In the past, this has indeed happened a few times, but in retrospect, people who react like that don’t really belong in my life. As Eus, my husband, beautifully puts it: “Sweetheart, they are not worth your time.” After my friend’s message, I breathe a sigh of relief again. Symbolically, I turn my record player away from that needle that kept sticking. “See, you were wrong.”
Verifying the Groove
Feeling reassured, I think I have now said goodbye to this old pattern, but the night before my parents leave after our joint vacation, I can’t sleep a wink. Questions swirl endlessly in my mind. “Should I have given them even more attention? What if this is the last time—shouldn’t I have made them feel even more loved?”
Before I know it, that needle is stuck again on that awful record. The same phrase plays on repeat. Goodbye sleep. As I step out of bed and sit down with my parents for breakfast, I quickly realize that nothing is wrong. “We are more than satisfied. We had a wonderful time with you,” the table resounds.
Do you recognize that? Do you sometimes also struggle with a needle stuck in the groove of an overplayed record, playing the same tune?
What to Do When Stuck in an Old Pattern?
Later, when walking along the beach with Eus, we talk about that feeling of the needle stuck in the groove of a record. How do you deal with it?
“It’s old pain that probably still needs to be felt, without you having to remain stuck in it,” Eus says. “Feel and experience! Ask yourself why the record is stuck there. What old belief lies behind it? What message does this belief hold?”
I need to think about that. “I’m afraid of falling short and losing my loved ones,” I reply. “But at the same time, I wonder how much I’m shortchanging myself by losing myself.”

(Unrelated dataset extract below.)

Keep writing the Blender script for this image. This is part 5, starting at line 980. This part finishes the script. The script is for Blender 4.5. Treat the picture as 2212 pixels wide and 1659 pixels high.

So, don’t break the vinyl record in half and throw it away, because then the same tune will continue to echo in your head. It’s better to see what it still has to tell you. Situations don’t happen without reason. After all, we all have ‘work in progress’.
‘Olé’
Then something special happens. We walk through a narrow street in Andalusian Sanlucar and hear drums, clapping, followed by singing. Curious, we step into a bar and see a proud Spanish woman with a furrowed brow, hand on her heart as if in pain, singing flamenco. Suddenly she belts out, “Why did you leave me?” The clapping becomes more fervent, offbeat, with the multi-voiced singing of her guitarists in the background. Then the singer wails for minutes in various tones with different facial expressions on the word “S-o-o-o-o-o-y” (me). Then suddenly a clap followed by silence, as if she’s preparing for the final chord. Then she exclaims, “tal buena como soy!” (good enough as I am). The guitarists affirm this with loud clapping and a heartfelt ‘Olé‘!